Saturday, June 18, 2011

George Washington Slept Here, Twice.

Richfield

This Italianate house is just visible from Catoctin Highway (Rt. 15)  in the cornfields north of Frederick, Maryland. It was the birthplace of a Spanish American War hero and sits on the site of the home of Maryland's first elected governor.


This marker alerts travelers on route 15 that this is an historic site by associating it with George Washington through Thomas Johnson, Maryland's first state governor, Revolutionary War General, and Supreme Court Justice.

George Washington
     On August 5 and 6, 1785, and again June 30 and July 1, 1791, was the guest of Thomas Johnson at the latter's manorial residence, which stood on the site of the present farm house, about 150 yards east of this point.
    Thomas Johnson, a member  of the Continental Congress from Maryland, on June 15, 1775 nominated Washington for Commander-in-chief of the Continental Army. Johnson later became the first governor of Maryland 
Thomas Johnson bought this land in 1776 and built a three-story brick house here in 1780 after leaving office as Governor of Maryland.  He was appointed by Washington to the U.S. Supreme Court in 1790 and retired in 1791, leaving him with the shortest tenure of any U.S. Supreme Court Justice so far.
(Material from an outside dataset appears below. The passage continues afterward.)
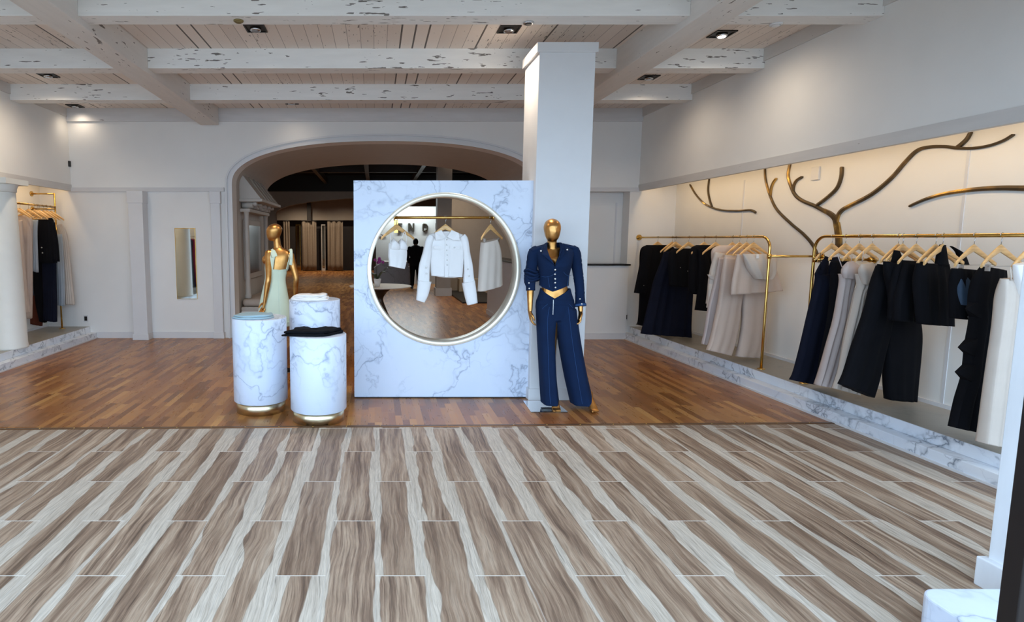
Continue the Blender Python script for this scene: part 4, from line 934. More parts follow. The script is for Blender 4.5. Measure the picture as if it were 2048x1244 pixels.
buttons(T, [(1427, 549), (1427, 562), (1430, 568), (1447, 519)], g, -.128, .007)
hanger(hook1(1480), PH, HG+'carrying the blush trousers', 'bar')
g, T = G('slim_trousers', 'pale blush trousers hanging behind the wide cream trousers', 'trousers', hook1(1479), PH, 'pink_c', [(1438, 515, 1480, 515, .02), (1430, 560, 1478, 562), (1418, 610, 1475, 615), (1410, 660, 1470, 670), (1404, 688, 1462, 700)], .045, .010, 3, 6)
hanger(hook1(1494), PH, HG+'holding the wide cream trousers', 'bar')
g, T = G('wide_trousers', 'wide cream trousers nearly touching the marble step, far right rack', 'trousers', hook1(1494), PH, 'cream_c', [(1450, 510, 1536, 516, .02), (1448, 524, 1536, 530, .04), (1447, 532, 1536, 538, .03)], .045, .004, 4, 7)
part(g, T, 'trouser_leg', 'cream_c', [(1449, 514, 1493, 518, .03), (1444, 550, 1489, 556), (1438, 600, 1480, 606), (1430, 640, 1475, 648), (1421, 680, 1466, 690), (1414, 700, 1459, 711)], .05, .012, 3, 8)
part(g, T, 'trouser_leg', 'cream_c', [(1488, 518, 1536, 520, .03), (1487, 556, 1536, 560), (1486, 606, 1533, 612), (1485, 650, 1531, 655), (1479, 690, 1528, 695), (1474, 713, 1516, 715)], .05, .012, 3, 9)
hanger(hook1(1508), PH, HG+'nearest the pole, over the cream peplum top', 'clips')
g, T = G('peplum_top', 'cream strapless top with flared hem in front of the cream trousers', 'top', hook1(1506), PH, 'cream_c', [(1460, 508, 1528, 514, .02), (1456, 530, 1534, 530), (1450, 560, 1542, 558), (1447, 588, 1549, 580)], .04, .008, 3, 10, y0=-.09)
g, T = G('bustier_top', 'small cream bustier top with cups clipped over the flared top', 'top', hook1(1508), PH, 'ivory_c', [(1461, 507, 1527, 508, .02), (1467, 522, 1526, 522, .05), (1474, 538, 1525, 538, .055), (1483, 550, 1522, 549, .045), (1488, 556, 1517, 557, .03)], .05, .012, 2, 11, y0=-.15)
part(g, T, 'size_tag', 'white_c', [(1480, 508, 1485.5, 508, .002), (1480, 516, 1485.5, 516, .002)], .002, 0, y0=-.20)

# rack two, far to near
HN = 'wooden hanger on the near right rack '
hanger(hook2(1665), PH, HN+'first beside the bent pole')
g, T = garment('halter_dress', 'long dark navy halter dress with keyhole at the start of the near rack', 'dress', hook2(1665), PH)
loft(MB(), T, [(1631, 549, 1682, 548, .03), (1634, 562, 1680, 566), (1628, 590, 1676, 600), (1616, 640, 1668, 650), (1602, 700, 1660, 710), (1590, 745, 1652, 762), (1583, 760, 1640, 771)], .055, .012, 3, 12).build('body', M['navy'], g, True)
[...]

He lived at Richfield until 1794 when he went to live with his daughter at Rose Hill in Frederick. 

The 1,000 acre property belonged to William Goldsborough on May 22, 1818, when a midnight fire destroyed the mansion house. Goldsborough built a new two-story house in Italianate style between 1825 and 1830.  In 1836, Goldsborough died and the property went to John T. Schley. Winfield Scott Schley was born here in 1839.  The younger Schley became a naval officer and a hero of the Spanish American War. This postcard shows the home of  the "Hero of Santiago."


Leslie's Popular Monthly Magazine, in 1899, published this picture of Richfield in an article about Admiral Schley, "A Naval Hero of To-Day."
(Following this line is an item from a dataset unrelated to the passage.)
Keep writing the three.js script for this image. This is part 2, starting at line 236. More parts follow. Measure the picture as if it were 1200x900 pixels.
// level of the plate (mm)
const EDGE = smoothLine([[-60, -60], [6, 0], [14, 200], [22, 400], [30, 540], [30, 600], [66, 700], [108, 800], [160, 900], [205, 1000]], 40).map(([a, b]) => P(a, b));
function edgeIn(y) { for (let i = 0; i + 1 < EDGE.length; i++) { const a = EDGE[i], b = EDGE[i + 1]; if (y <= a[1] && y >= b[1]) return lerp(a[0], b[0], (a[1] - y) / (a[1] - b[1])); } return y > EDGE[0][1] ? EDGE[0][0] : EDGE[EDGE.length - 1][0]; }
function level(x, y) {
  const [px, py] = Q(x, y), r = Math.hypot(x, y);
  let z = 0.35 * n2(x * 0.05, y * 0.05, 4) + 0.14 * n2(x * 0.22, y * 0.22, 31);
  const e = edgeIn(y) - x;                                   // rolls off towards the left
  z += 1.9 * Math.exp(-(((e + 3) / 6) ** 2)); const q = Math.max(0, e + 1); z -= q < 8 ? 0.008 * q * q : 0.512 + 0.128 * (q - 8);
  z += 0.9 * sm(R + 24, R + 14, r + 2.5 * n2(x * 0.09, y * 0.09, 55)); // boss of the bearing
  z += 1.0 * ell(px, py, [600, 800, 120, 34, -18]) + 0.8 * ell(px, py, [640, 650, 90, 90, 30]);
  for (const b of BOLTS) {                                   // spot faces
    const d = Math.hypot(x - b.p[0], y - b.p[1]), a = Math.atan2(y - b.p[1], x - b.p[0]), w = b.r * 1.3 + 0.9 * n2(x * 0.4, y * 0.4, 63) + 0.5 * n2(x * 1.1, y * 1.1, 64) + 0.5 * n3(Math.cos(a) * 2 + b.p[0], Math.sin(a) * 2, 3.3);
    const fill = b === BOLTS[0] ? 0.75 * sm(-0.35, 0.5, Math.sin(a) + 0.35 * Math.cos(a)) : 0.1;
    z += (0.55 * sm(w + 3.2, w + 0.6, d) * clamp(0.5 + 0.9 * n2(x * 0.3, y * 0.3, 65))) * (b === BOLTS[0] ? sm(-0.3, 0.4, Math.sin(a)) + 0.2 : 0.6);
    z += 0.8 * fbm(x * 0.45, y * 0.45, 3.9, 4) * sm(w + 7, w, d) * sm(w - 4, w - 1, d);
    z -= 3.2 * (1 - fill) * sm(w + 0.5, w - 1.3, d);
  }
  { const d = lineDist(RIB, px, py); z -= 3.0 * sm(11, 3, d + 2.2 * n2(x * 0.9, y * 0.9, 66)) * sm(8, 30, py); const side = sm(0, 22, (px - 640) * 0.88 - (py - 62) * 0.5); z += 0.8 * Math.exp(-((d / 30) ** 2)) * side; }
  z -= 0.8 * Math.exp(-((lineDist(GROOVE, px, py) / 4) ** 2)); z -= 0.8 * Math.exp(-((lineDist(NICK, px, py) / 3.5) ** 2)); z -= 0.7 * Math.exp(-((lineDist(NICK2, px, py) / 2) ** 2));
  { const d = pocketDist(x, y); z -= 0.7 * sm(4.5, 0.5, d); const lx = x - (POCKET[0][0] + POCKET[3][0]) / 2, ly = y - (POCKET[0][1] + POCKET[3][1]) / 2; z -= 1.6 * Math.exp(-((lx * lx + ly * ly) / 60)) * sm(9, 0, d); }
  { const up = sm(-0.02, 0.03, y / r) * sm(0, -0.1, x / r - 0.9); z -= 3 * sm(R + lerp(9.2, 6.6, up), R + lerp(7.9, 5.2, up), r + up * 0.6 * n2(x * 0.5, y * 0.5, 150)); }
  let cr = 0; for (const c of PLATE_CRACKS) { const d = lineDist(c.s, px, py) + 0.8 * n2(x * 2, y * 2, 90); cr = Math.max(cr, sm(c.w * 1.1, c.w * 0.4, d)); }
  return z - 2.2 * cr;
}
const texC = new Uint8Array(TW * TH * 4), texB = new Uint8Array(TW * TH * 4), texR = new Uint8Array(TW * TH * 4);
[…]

James W. Brooks motored by in 1929, and left this in the Washington Sunday Sun. The sketch is by Calvin A. Fader.

 “Richfields”, Boyhood Home of an American Admiral
Here an American boy once sailed Armadas on the duck pond and looked wistfully down the road for the day when he could put out to sea. The Day came: thence in high service through great waters round the world, rescuer of Greeley and his surviving band from the icy North, hero at Santiago—Admiral Winfield Scott Schley. Richfields is seen to the right northbound, three miles north of Frederick.
Route 15 is the main road between Frederick and Gettysburg. In 1863, Union cavalry camped here on their way to Gettysburg. A Civil War Trails marker tells us that in June of 1863 Generals Custer and Farnsworth were introduced to their respective cavalry brigades here.
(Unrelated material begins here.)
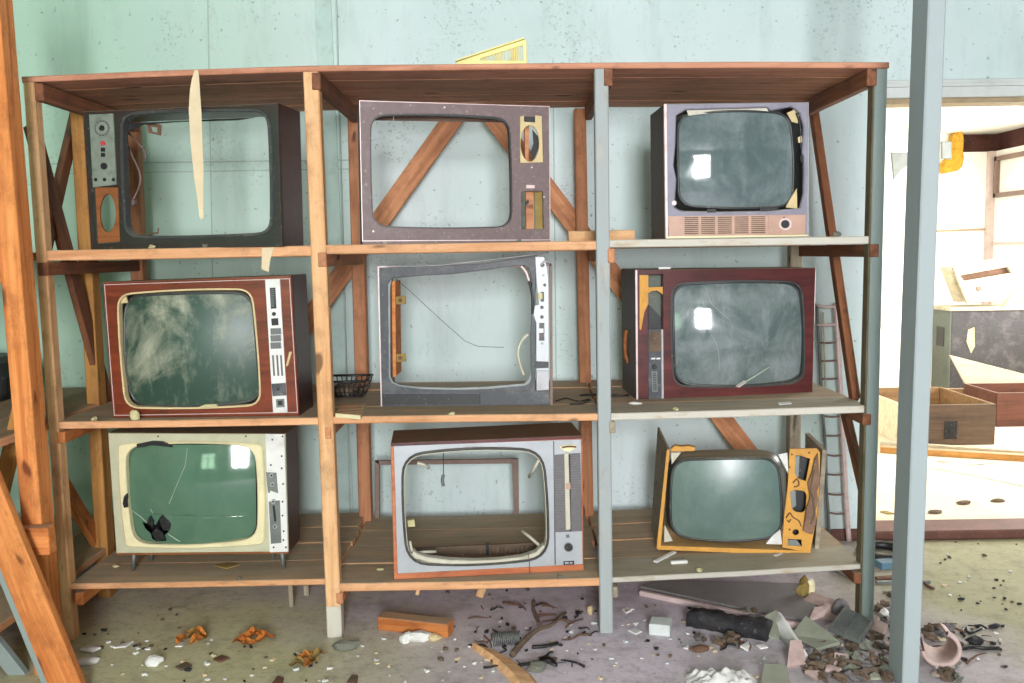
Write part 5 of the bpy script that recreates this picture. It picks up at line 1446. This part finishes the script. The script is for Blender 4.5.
# many small chips and lumps, each one an object
def chip_mesh(seed, s, th):
    rnd = random.Random(seed); n = rnd.randint(4, 7); pts = [(s * rnd.uniform(.5, 1.1) * math.cos(2 * math.pi * k / n), s * rnd.uniform(.4, .9) * math.sin(2 * math.pi * k / n)) for k in range(n)]
    b = MB(); b.plate([pts], 0, th, 0, th * .3); b.v = [(x, z_, th - y + .25 * abs(x)) for x, y, z_ in b.v]; return b
def scatter(name, label, cat, group, mats, areas, make, seed):
    rnd = random.Random(seed); protos = []
    for k, m_ in enumerate(mats):
        for j in range(3): protos.append(make(seed * 10 + k * 3 + j).build(name, m_))
    used = set()
    for (x0, y0, x1, y1, n) in areas:
        for _ in range(n):
            px, py = rnd.uniform(x0, x1), rnd.uniform(y0, y1); i = rnd.randrange(len(protos)); o = protos[i]
            if i in used: o = o.copy(); C.objects.link(o)
            used.add(i); p = fl(px, py); s_ = rnd.uniform(.5, 1.5)
            o.matrix_basis = Matrix.Translation(p) @ Matrix.Rotation(rnd.uniform(0, 6.28), 4, 'Z') @ Matrix.Scale(s_, 4)
            tag(o, label, cat, group)
    for i, o in enumerate(protos):
        if i not in used: bpy.data.objects.remove(o)
scatter('paint_flake', 'tiny pale flake scattered over the dirty concrete floor', 'flake', 'pale flakes on the floor', ['whitepaper', 'paper', 'trimgrey'],
        [(80, 640, 330, 683, 40), (340, 625, 500, 683, 26), (500, 620, 640, 680, 22), (610, 600, 780, 683, 26), (930, 540, 1024, 683, 14), (640, 585, 800, 610, 6)], lambda s: chip_mesh(s, .010, .004), 2)
scatter('dark_crumb', 'tiny dark crumb of dirt lying on the concrete floor', 'dirt', 'dark crumbs on the floor', ['charred', 'dirtbrown'],
        [(80, 610, 180, 650, 18), (440, 590, 600, 665, 44), (600, 600, 700, 660, 16), (700, 595, 800, 610, 6), (940, 535, 1024, 620, 26), (940, 620, 1010, 670, 14), (180, 640, 340, 683, 14)], lambda s: rough_rock((.009, .006, .005), s, 1, .6), 3)
scatter('rubble_lump', 'brown rubble lump heaped round the feet of the right posts', 'rubble', 'rubble heap by the right posts', ['dirtbrown', 'dirtbrown', 'stone', 'grillefabric', 'dirtbrown'],
        [(822, 640, 892, 683, 62), (876, 592, 900, 640, 20), (806, 650, 830, 676, 10), (926, 628, 960, 640, 8), (940, 664, 960, 683, 8), (690, 638, 732, 645, 8), (736, 612, 760, 622, 8)], lambda s: rough_rock((.02, .013, .010), s, 2, .9), 4)
scatter('rubble_piece', 'flat broken board fragment in the rubble by the right posts', 'rubble', 'board fragments by the right posts', ['greenpanel', 'greypanel', 'dirtbrown', 'terracotta'],
        [(810, 636, 892, 680, 26), (876, 596, 898, 636, 6), (930, 655, 960, 680, 4)], lambda s: chip_mesh(s, .03, .008), 6)

# ------------------------------------------------------------------ things in the next room
FZ = .03
def crate():
    A = zp(903, 446, FZ); Bq = zp(994.5, 444.5, FZ); Bq.y = A.y; w = Bq.x - A.x; h = pt(995, 404, A.y).z - FZ; d = .8
    t = thing('open_crate', 'open brown wooden box with a dark handle plate on the next room floor', 'box', (A.x, A.y, FZ))
    b = MB(); b.cbox((0, 0, 0), (w, .015, h), .003); b.build('front_panel', 'crate', t)
    b = MB(); b.cbox((w - .015, .015, 0), (w, d, h), .003); b.build('side_panel', 'crateinside', t)
    b = MB(); b.cbox((0, .015, 0), (.015, d, h), .003); b.build('side_panel', 'palewood', t)
    b = MB(); b.cbox((.015, d - .015, 0), (w - .015, d, h), .003); b.build('back_panel', 'crateinside', t)
    b = MB(); b.box((.015, .015, 0), (w - .015, d - .015, .012)); b.build('bottom', 'crateinside', t)
    x0 = pt(944, 430, A.y).x - A.x; x1 = pt(957, 430, A.y).x - A.x; zt = pt(950, 421, A.y).z - FZ; zb_ = pt(950, 439, A.y).z - FZ
    b = MB(); b.cbox((x0, -.006, zb_), (x1, 0, zt), .002); b.build('handle_plate', 'black', t)
    b = MB(); b.cbox((x0 + .03, -.008, zb_ + .03), (x1 - .02, -.004, zt - .03), .002); b.build('handle_hole', 'black', t)
crate()
bar('brown_board', 'orange-brown board lying across behind the open box in the next room', 'board', (893, 413), (978, 413), .05, .2, 'crateinside', FZ)
def farplate(name, label, cat, pts, Y, th, mat): return solid(name, label, cat, pts, Y, th, mat)
wd = [(950, 355), (1030, 376), (1030, 440), (990, 440), (968, 392)]
def leaning():
    Y = 7.3; P = [pt(*p, Y) for p in [(950, 355), (1040, 378), (1040, 386), (1018, 388), (968, 389)]]; c = P[4]
    b = MB(); b.plate([[(p.x - c.x, p.z - FZ) for p in P] ], 0, .02, 0, .002)
    b.v = [(x, y + (zz) * .0, zz) for x, y, zz in b.v]
    o = b.build('plywood_sheet', 'palewood', None, Matrix.Translation((c.x, Y, FZ))); tag(o, 'pale torn plywood sheet resting across the boxes in the next room', 'sheet')
leaning()
def dark_box():
    A = zp(996, 427, FZ); w = .55; h = pt(996, 393, A.y).z - FZ
    t = thing('open_crate', 'dark red-brown box cut by the right picture edge in the next room', 'box', (A.x, A.y, FZ))
    b = MB(); b.cbox((0, 0, 0), (w, .02, h), .003); b.build('front_panel', 'farbox', t)
    b = MB(); b.cbox((0, .02, 0), (.02, .5, h), .003); b.build('side_panel', 'farbox', t)
    b = MB(); b.cbox((w - .02, .02, 0), (w, .5, h), .003); b.build('side_panel', 'farbox', t)
    b = MB(); b.cbox((.02, .48, 0), (w - .02, .5, h), .003); b.build('back_panel', 'farbox', t)
dark_box()
def far_cabinet():
    Y = 7.7; x0 = pt(952, 311, Y).x; x1 = x0 + .75; zt = pt(952, 311, Y).z; d = .32
    t = thing('television_cabinet', 'large dark grey scuffed cabinet standing on end in the next room', 'cabinet', (x0, Y, FZ))
    h = zt - FZ
    b = MB(); b.cbox((0, 0, 0), (x1 - x0, d, h), .004); b.build('body', 'cabgrey', t)
    b = MB(); b.cbox((-.012, .002, 0), (0, d - .002, h), .002); b.build('side_panel', 'cabgreen', t)
    b = MB(); b.cbox((-.03, -.02, h), (x1 - x0 + .02, d + .02, h + .03), .003); b.build('top_panel', 'palewood', t)
    z0_ = pt(945, 346, Y + .15).z - FZ; z1_ = pt(945, 327, Y + .15).z - FZ
    b = MB(); b.cbox((-.016, .10, z0_), (-.010, .24, z1_), .002); b.build('vent_slot', 'black', t)
    b = MB(); b.plate([[(.14, h - .16), (.19, h - .14), (.2, h - .3), (.17, h - .36), (.13, h - .26)]], -.003, .001); b.build('torn_patch', 'beige', t)
    return h + FZ + .03, Y
ztop, Yc = far_cabinet()
def far_chassis():
    Y = Yc + .02; f_ = K(924, 180, 5.25)
    P = lambda q: [(pt(*p, Y).x - cx, pt(*p, Y).z - ztop) for p in q]
    c = pt(966.9, 303, Y); cx = c.x
    t = thing('television_chassis', 'pale tilted television chassis with a dark slot on top of the grey cabinet', 'chassis', (cx, Y, ztop))
    outl = P(f_(152, 460, 436, 416, 520, 570, 512, 628, 226, 646)); outl = [(x, max(z, 0)) for x, z in outl]
    b = MB(); b.plate([outl, P(f_(190, 502, 440, 456, 458, 488, 212, 530))], 0, .03, 0, .004); b.build('front_frame', 'palewood', t)
    b = MB(); b.plate([[(x * .98, z) for x, z in outl]], .12, .24, 0, .004); b.build('body', 'palewood', t)
    b = MB(); b.plate([P(f_(200, 496, 450, 450, 470, 500, 215, 540))], .04, .10, 0); b.build('dark_inside', 'rust', t)
    b = MB(); b.plate([P(f_(274, 560, 296, 556, 304, 580, 280, 584))], -.01, .002, 0, .002); b.build('component', 'crossbrown', t)
    b = MB(); b.tube([(P(f_(400, 640))[0][0], -.02, .0 + .006), (P(f_(520, 500))[0][0], -.02, P(f_(520, 500))[0][1])], .008); o = b.build('yellow_rod', 'yellowplastic', None, Matrix.Translation((cx, Y - .02, ztop))); tag(o, 'thin yellow rod leaning on the pale tilted chassis', 'rod')
far_chassis()
def rub(label, px, size, mat, seed, z=FZ): rock('plaster_heap', label, 'rubble', px, size, mat, 0, seed, z)
rub('white plaster heap seen between the right post and the lone post', (893, 404), (.24, .2, .5), 'farwall', 71)
rub('pinkish rubble in the next room beside the white plaster heap', (902, 394), (.10, .1, .3), 'trimpink', 72)
bar('long_batten', 'long yellowish batten on the next room floor in front of the open box', 'batten', (880, 447), (1060, 459), .05, .04, 'palewood', FZ)
bar('long_batten', 'second long yellowish batten nearer the sill in the next room', 'batten', (880, 452), (1060, 463), .06, .04, 'yellowwood', FZ)
f_ = K(874, 430, 5.25)
flat('sheet_panel', 'pale blue-white sheet with a jagged edge on the next room floor', 'sheet', f_(300, 200, 380, 180, 440, 186, 520, 196, 640, 184, 700, 200, 800, 220, 800, 302, 560, 250), .01, 'trimgrey', FZ)
flat('sheet_panel', 'tan sheet lying behind the pale blue-white sheet in the next room', 'sheet', f_(330, 168, 400, 160, 520, 162, 800, 204, 800, 214, 700, 196, 640, 180, 520, 190, 440, 182), .008, 'palewood', FZ)
for k, (u, v) in enumerate(((470, 388), (318, 436), (652, 376))):
    rock('dirt_clod', ('dark clod in the middle of the next room floor', 'dark clod near the sill beside the lone post', 'small dark clod at the right of the next room floor')[k], 'clod', f_(u, v)[0], (.04, .02, .01), 'dirtbrown', .2, 80 + k, FZ)
flat('leaf_scrap', 'olive leaf scrap on the next room floor beside the right post', 'leaf', f_(30, 432, 60, 428, 110, 442, 70, 444), .006, 'leafdull', FZ)
# hanging from the broken ceiling
def hang(name, label, cat, pts, Y, th, mat, rough=0):
    P = [pt(*p, Y) for p in pts]; cx, zt = P[0].x, max(p.z for p in P)
    b = MB(); b.plate([[(p.x - cx, p.z - zt) for p in P]], 0, th, 0, .01)
    o = b.build(name, mat, None, Matrix.Translation((cx, Y, zt))); tag(o, label, cat); return o
g_ = K(924, 90, 6.83)
def wool():
    from mathutils import noise
    Y = 8.99; pts = g_(196, 440, 200, 345, 206, 310, 232, 276, 258, 276, 272, 300, 280, 340, 274, 420, 280, 460, 268, 520, 236, 550, 200, 556, 160, 566, 130, 560, 136, 500, 160, 476)
    P = [pt(*p, Y) for p in pts]; c = P[5]
    b = MB(); n = 6; c.z = 2.455
    b.plate([[(p.x - c.x, p.z - c.z) for p in P]], 0, .108, 0, .02)
    o = b.build('glass_wool', 'insul', None, Matrix.Translation((c.x, Y, c.z))); tag(o, 'yellow glass wool hanging from the broken ceiling edge in the next room', 'insulation')
wool()
hang('hanging_board', 'grey board scrap hanging beside the yellow glass wool', 'board', g_(120, 350, 192, 350, 192, 472, 120, 468), 8.1, .02, 'greymetal')
hang('hanging_sheet', 'pale torn sheet hanging between the right post and the lone post', 'sheet', [(886, 137), (912, 135), (912, 152), (890, 152)], 8.0, .02, 'farwall')
hang('hanging_board', 'grey tattered board hanging between the right post and the lone post', 'board', [(891, 152), (910, 150), (908, 165), (900, 172), (894, 180)], 8.1, .02, 'greymetal')

# dust tufts along shelf edges
for k, (px, lv, w_) in enumerate(((150, 1, .012), (205, 1, .016), (92, 2, .014), (238, 3, .010), (452, 2, .012), (520, 1, .009), (676, 2, .010), (838, 1, .02), (700, 3, .012), (560, 3, .010))):
    z_ = zs(lv, px); x_ = X(px, 400)
    x_ = pt(px, {1: 246, 2: 415, 3: 580}[lv], YF).x
    o = rough_rock((w_, .010, w_ * .55), 200 + k, 2, .7).build('dust_tuft', 'stone' if k % 2 else 'foam', None, Matrix.Translation((x_, YF + .014, z_)) @ Matrix.Rotation(k, 4, 'Z'))
    tag(o, 'tiny dust tuft lying along a front edge of the wooden shelves', 'dust', 'dust tufts on shelf edges')
def _twig(sd):
    r_ = random.Random(sd); b = MB(); L_ = r_.uniform(.02, .05)
    b.tube(smooth_path([(-L_, 0, .004), (-L_ * .3, r_.uniform(-.01, .01), .008), (L_ * .4, r_.uniform(-.012, .012), .006), (L_, r_.uniform(-.02, .02), .004)], 3), .0035, 5, 0, True, .5); return b
scatter('twig_bit', 'short dark twig bit in the litter below the middle of the shelving', 'twig', 'twig bits on the floor', ['charred', 'rust'],
        [(470, 605, 600, 672, 34), (690, 636, 760, 650, 8), (940, 625, 1000, 660, 10)], lambda s_: chip_mesh(s_, .02, .006) if False else _twig(s_), 9)

# ------------------------------------------------------------------ light, world, camera
def area(name, loc, rot, sx, sy, power, col=(1, 1, 1)):
    l = bpy.data.lights.new(name, 'AREA'); l.shape = 'RECTANGLE'; l.size = sx; l.size_y = sy; l.energy = power; l.color = col
    o = bpy.data.objects.new(name, l); C.objects.link(o); o.location = loc; o.rotation_euler = rot; return o
for i, (x0, x1, z0, z1) in enumerate(wins):
    area('window_and_fill_light', ((x0 + x1) / 2, YR - .14, (z0 + z1) / 2), (R(90), 0, 0), x1 - x0, z1 - z0, (520, 36)[i], ((.97, .985, 1), (.6, 1, .65))[i])
area('next_room_window_daylight', (XS + .06, 6.45, 1.45), (0, R(90), 0), 1.3, 3.1, 185, (1, .985, .95))
w = bpy.data.worlds.new('World'); bpy.context.scene.world = w; w.use_nodes = True
bg = w.node_tree.nodes['Background']; bg.inputs['Color'].default_value = (.9, .97, 1, 1); bg.inputs['Strength'].default_value = 1.0

cd = bpy.data.cameras.new('Camera'); co = bpy.data.objects.new('Camera', cd); C.objects.link(co)
cd.sensor_width = 36; cd.lens = 36 * F / 1024; cd.clip_start = .05
mw = Matrix((rt, upv, -fw)).transposed().to_4x4(); mw.translation = CAM
co.matrix_world = mw
sc = bpy.context.scene; sc.camera = co
sc.view_settings.view_transform = 'Standard'; sc.view_settings.look = 'None'
sc.view_settings.exposure = 0.18; sc.view_settings.gamma = 1; sc.view_settings.use_curve_mapping = False
sc.cycles.use_denoising = True
sc.cycles.max_bounces = 10; sc.cycles.diffuse_bounces = 6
Elon Farnsworth died leading a pointless cavalry charge on the third day at Gettysburg at what is now called the south cavalry field.  "The boy general with the golden lock" led the Michigan Brigade into the fight on the east cavalry field, hollering "Come on you Wolverines" as they charged.

George Washington slept here twice. Richfield was the first Frederick County Home of Maryland's first governor, Thomas Johnson, Brigadier General of Maryland troops in the American Revolution and Washington's longtime friend.


The house was destroyed by a tornado in 1929 and was substantially rebuilt in the same style.


In 1947, the house was purchased by Bruce E. and Frances Crum and remains in the Crum Family today.


To summarize, this is not the house Washington slept in twice; nor is it the house that witnessed the passage of Civil War armies. Nor is it exactly the same house Admiral Schley was born in. But it carries on a kind of historical continuity by holding the place where those things happened. It reminds me of the man who proudly displayed George Washington's axe, "of course, the head had to be replaced three times over the years and the handle twice."